:: EXERCISE DESCRIPTION ::
Would you copy out the whole listing exactly as given?

─── RAW DATA

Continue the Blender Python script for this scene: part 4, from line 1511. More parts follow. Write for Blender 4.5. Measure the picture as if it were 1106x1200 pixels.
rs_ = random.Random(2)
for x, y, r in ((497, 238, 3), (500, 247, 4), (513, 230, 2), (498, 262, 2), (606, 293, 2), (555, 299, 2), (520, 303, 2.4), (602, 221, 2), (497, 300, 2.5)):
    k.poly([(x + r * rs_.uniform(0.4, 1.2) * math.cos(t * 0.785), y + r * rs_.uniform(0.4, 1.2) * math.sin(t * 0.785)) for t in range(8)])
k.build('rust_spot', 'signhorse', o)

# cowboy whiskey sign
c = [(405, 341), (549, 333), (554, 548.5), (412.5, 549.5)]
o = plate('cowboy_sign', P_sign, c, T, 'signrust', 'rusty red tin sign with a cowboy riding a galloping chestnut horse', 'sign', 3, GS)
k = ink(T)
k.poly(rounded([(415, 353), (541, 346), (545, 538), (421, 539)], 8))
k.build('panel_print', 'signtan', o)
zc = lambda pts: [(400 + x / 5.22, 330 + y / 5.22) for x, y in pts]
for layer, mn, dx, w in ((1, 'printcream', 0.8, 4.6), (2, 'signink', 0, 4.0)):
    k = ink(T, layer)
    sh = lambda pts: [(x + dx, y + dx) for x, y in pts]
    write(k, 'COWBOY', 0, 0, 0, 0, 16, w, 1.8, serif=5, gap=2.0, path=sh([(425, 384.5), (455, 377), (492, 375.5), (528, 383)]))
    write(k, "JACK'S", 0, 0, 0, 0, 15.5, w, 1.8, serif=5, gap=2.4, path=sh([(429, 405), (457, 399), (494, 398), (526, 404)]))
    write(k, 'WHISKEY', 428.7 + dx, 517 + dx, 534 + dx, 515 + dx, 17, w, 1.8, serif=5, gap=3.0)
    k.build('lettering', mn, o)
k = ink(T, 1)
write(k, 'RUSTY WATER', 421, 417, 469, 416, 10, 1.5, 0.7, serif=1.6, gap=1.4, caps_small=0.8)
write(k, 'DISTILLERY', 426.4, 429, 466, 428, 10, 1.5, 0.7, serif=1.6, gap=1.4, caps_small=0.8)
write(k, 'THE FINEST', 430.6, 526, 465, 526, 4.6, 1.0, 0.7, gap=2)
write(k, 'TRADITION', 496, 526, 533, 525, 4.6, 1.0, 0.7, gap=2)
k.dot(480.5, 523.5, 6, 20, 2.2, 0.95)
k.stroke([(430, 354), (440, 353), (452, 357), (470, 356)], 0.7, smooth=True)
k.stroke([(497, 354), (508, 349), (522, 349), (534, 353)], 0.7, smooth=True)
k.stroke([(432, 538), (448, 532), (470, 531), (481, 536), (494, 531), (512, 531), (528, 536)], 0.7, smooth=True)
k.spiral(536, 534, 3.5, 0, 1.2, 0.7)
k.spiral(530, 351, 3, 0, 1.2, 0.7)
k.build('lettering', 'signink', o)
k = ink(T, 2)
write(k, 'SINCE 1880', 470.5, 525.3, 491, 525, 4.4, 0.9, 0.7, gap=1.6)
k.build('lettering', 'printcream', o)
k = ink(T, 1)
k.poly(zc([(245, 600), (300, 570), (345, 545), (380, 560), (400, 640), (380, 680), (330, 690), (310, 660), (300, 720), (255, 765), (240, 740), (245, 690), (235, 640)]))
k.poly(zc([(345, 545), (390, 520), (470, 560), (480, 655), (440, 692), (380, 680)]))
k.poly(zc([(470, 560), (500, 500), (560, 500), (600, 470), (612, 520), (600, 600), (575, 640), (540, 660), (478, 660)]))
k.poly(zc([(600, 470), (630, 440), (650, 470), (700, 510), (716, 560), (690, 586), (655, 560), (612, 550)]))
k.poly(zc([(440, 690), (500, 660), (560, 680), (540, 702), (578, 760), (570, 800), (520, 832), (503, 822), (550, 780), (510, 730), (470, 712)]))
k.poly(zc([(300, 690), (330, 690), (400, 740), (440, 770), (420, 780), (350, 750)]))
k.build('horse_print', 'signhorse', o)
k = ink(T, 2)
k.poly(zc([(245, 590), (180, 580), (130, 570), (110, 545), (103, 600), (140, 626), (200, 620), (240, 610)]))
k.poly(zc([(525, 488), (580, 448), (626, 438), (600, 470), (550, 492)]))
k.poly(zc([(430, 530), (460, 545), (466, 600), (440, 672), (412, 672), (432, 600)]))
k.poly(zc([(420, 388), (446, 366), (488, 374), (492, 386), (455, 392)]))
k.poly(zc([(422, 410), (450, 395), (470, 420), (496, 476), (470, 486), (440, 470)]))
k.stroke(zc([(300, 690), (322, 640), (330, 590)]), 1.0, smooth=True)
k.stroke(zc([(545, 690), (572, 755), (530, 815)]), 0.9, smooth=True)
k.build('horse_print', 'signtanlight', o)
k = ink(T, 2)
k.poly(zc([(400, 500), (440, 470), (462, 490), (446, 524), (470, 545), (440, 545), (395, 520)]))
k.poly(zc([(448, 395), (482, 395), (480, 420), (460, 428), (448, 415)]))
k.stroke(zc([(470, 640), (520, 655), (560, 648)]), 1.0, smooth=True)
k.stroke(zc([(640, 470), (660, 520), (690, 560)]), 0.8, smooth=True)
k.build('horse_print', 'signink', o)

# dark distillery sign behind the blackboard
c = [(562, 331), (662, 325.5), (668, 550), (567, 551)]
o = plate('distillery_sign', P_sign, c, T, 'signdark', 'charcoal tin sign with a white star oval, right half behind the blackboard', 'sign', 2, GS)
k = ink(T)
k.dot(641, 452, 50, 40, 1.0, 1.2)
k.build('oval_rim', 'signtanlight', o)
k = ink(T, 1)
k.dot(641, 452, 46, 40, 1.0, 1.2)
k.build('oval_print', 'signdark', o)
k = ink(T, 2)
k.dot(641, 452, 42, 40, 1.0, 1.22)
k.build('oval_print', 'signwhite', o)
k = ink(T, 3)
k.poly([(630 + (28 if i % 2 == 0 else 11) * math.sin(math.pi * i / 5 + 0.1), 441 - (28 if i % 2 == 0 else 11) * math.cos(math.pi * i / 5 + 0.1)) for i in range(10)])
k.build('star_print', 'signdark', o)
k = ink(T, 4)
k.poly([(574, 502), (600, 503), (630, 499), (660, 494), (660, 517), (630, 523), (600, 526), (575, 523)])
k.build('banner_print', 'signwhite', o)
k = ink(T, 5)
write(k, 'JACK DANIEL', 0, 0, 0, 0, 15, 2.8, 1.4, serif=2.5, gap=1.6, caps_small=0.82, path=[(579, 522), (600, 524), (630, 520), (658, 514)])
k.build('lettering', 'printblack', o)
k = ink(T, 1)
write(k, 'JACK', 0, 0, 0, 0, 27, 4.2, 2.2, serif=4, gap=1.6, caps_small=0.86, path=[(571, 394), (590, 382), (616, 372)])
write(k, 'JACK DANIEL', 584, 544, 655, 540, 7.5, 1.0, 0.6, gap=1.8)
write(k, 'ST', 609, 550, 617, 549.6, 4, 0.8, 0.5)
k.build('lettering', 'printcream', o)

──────

:: THE RESPONSE ::
Continue the Blender Python script for this scene: part 4, from line 1511. More parts follow. Write for Blender 4.5. Measure the picture as if it were 1106x1200 pixels.
rs_ = random.Random(2)
for x, y, r in ((497, 238, 3), (500, 247, 4), (513, 230, 2), (498, 262, 2), (606, 293, 2), (555, 299, 2), (520, 303, 2.4), (602, 221, 2), (497, 300, 2.5)):
    k.poly([(x + r * rs_.uniform(0.4, 1.2) * math.cos(t * 0.785), y + r * rs_.uniform(0.4, 1.2) * math.sin(t * 0.785)) for t in range(8)])
k.build('rust_spot', 'signhorse', o)

# cowboy whiskey sign
c = [(405, 341), (549, 333), (554, 548.5), (412.5, 549.5)]
o = plate('cowboy_sign', P_sign, c, T, 'signrust', 'rusty red tin sign with a cowboy riding a galloping chestnut horse', 'sign', 3, GS)
k = ink(T)
k.poly(rounded([(415, 353), (541, 346), (545, 538), (421, 539)], 8))
k.build('panel_print', 'signtan', o)
zc = lambda pts: [(400 + x / 5.22, 330 + y / 5.22) for x, y in pts]
for layer, mn, dx, w in ((1, 'printcream', 0.8, 4.6), (2, 'signink', 0, 4.0)):
    k = ink(T, layer)
    sh = lambda pts: [(x + dx, y + dx) for x, y in pts]
    write(k, 'COWBOY', 0, 0, 0, 0, 16, w, 1.8, serif=5, gap=2.0, path=sh([(425, 384.5), (455, 377), (492, 375.5), (528, 383)]))
    write(k, "JACK'S", 0, 0, 0, 0, 15.5, w, 1.8, serif=5, gap=2.4, path=sh([(429, 405), (457, 399), (494, 398), (526, 404)]))
    write(k, 'WHISKEY', 428.7 + dx, 517 + dx, 534 + dx, 515 + dx, 17, w, 1.8, serif=5, gap=3.0)
    k.build('lettering', mn, o)
k = ink(T, 1)
write(k, 'RUSTY WATER', 421, 417, 469, 416, 10, 1.5, 0.7, serif=1.6, gap=1.4, caps_small=0.8)
write(k, 'DISTILLERY', 426.4, 429, 466, 428, 10, 1.5, 0.7, serif=1.6, gap=1.4, caps_small=0.8)
write(k, 'THE FINEST', 430.6, 526, 465, 526, 4.6, 1.0, 0.7, gap=2)
write(k, 'TRADITION', 496, 526, 533, 525, 4.6, 1.0, 0.7, gap=2)
k.dot(480.5, 523.5, 6, 20, 2.2, 0.95)
k.stroke([(430, 354), (440, 353), (452, 357), (470, 356)], 0.7, smooth=True)
k.stroke([(497, 354), (508, 349), (522, 349), (534, 353)], 0.7, smooth=True)
k.stroke([(432, 538), (448, 532), (470, 531), (481, 536), (494, 531), (512, 531), (528, 536)], 0.7, smooth=True)
k.spiral(536, 534, 3.5, 0, 1.2, 0.7)
k.spiral(530, 351, 3, 0, 1.2, 0.7)
k.build('lettering', 'signink', o)
k = ink(T, 2)
write(k, 'SINCE 1880', 470.5, 525.3, 491, 525, 4.4, 0.9, 0.7, gap=1.6)
k.build('lettering', 'printcream', o)
k = ink(T, 1)
k.poly(zc([(245, 600), (300, 570), (345, 545), (380, 560), (400, 640), (380, 680), (330, 690), (310, 660), (300, 720), (255, 765), (240, 740), (245, 690), (235, 640)]))
k.poly(zc([(345, 545), (390, 520), (470, 560), (480, 655), (440, 692), (380, 680)]))
k.poly(zc([(470, 560), (500, 500), (560, 500), (600, 470), (612, 520), (600, 600), (575, 640), (540, 660), (478, 660)]))
k.poly(zc([(600, 470), (630, 440), (650, 470), (700, 510), (716, 560), (690, 586), (655, 560), (612, 550)]))
k.poly(zc([(440, 690), (500, 660), (560, 680), (540, 702), (578, 760), (570, 800), (520, 832), (503, 822), (550, 780), (510, 730), (470, 712)]))
k.poly(zc([(300, 690), (330, 690), (400, 740), (440, 770), (420, 780), (350, 750)]))
k.build('horse_print', 'signhorse', o)
k = ink(T, 2)
k.poly(zc([(245, 590), (180, 580), (130, 570), (110, 545), (103, 600), (140, 626), (200, 620), (240, 610)]))
k.poly(zc([(525, 488), (580, 448), (626, 438), (600, 470), (550, 492)]))
k.poly(zc([(430, 530), (460, 545), (466, 600), (440, 672), (412, 672), (432, 600)]))
k.poly(zc([(420, 388), (446, 366), (488, 374), (492, 386), (455, 392)]))
k.poly(zc([(422, 410), (450, 395), (470, 420), (496, 476), (470, 486), (440, 470)]))
k.stroke(zc([(300, 690), (322, 640), (330, 590)]), 1.0, smooth=True)
k.stroke(zc([(545, 690), (572, 755), (530, 815)]), 0.9, smooth=True)
k.build('horse_print', 'signtanlight', o)
k = ink(T, 2)
k.poly(zc([(400, 500), (440, 470), (462, 490), (446, 524), (470, 545), (440, 545), (395, 520)]))
k.poly(zc([(448, 395), (482, 395), (480, 420), (460, 428), (448, 415)]))
k.stroke(zc([(470, 640), (520, 655), (560, 648)]), 1.0, smooth=True)
k.stroke(zc([(640, 470), (660, 520), (690, 560)]), 0.8, smooth=True)
k.build('horse_print', 'signink', o)

# dark distillery sign behind the blackboard
c = [(562, 331), (662, 325.5), (668, 550), (567, 551)]
o = plate('distillery_sign', P_sign, c, T, 'signdark', 'charcoal tin sign with a white star oval, right half behind the blackboard', 'sign', 2, GS)
k = ink(T)
k.dot(641, 452, 50, 40, 1.0, 1.2)
k.build('oval_rim', 'signtanlight', o)
k = ink(T, 1)
k.dot(641, 452, 46, 40, 1.0, 1.2)
k.build('oval_print', 'signdark', o)
k = ink(T, 2)
k.dot(641, 452, 42, 40, 1.0, 1.22)
k.build('oval_print', 'signwhite', o)
k = ink(T, 3)
k.poly([(630 + (28 if i % 2 == 0 else 11) * math.sin(math.pi * i / 5 + 0.1), 441 - (28 if i % 2 == 0 else 11) * math.cos(math.pi * i / 5 + 0.1)) for i in range(10)])
k.build('star_print', 'signdark', o)
k = ink(T, 4)
k.poly([(574, 502), (600, 503), (630, 499), (660, 494), (660, 517), (630, 523), (600, 526), (575, 523)])
k.build('banner_print', 'signwhite', o)
k = ink(T, 5)
write(k, 'JACK DANIEL', 0, 0, 0, 0, 15, 2.8, 1.4, serif=2.5, gap=1.6, caps_small=0.82, path=[(579, 522), (600, 524), (630, 520), (658, 514)])
k.build('lettering', 'printblack', o)
k = ink(T, 1)
write(k, 'JACK', 0, 0, 0, 0, 27, 4.2, 2.2, serif=4, gap=1.6, caps_small=0.86, path=[(571, 394), (590, 382), (616, 372)])
write(k, 'JACK DANIEL', 584, 544, 655, 540, 7.5, 1.0, 0.6, gap=1.8)
write(k, 'ST', 609, 550, 617, 549.6, 4, 0.8, 0.5)
k.build('lettering', 'printcream', o)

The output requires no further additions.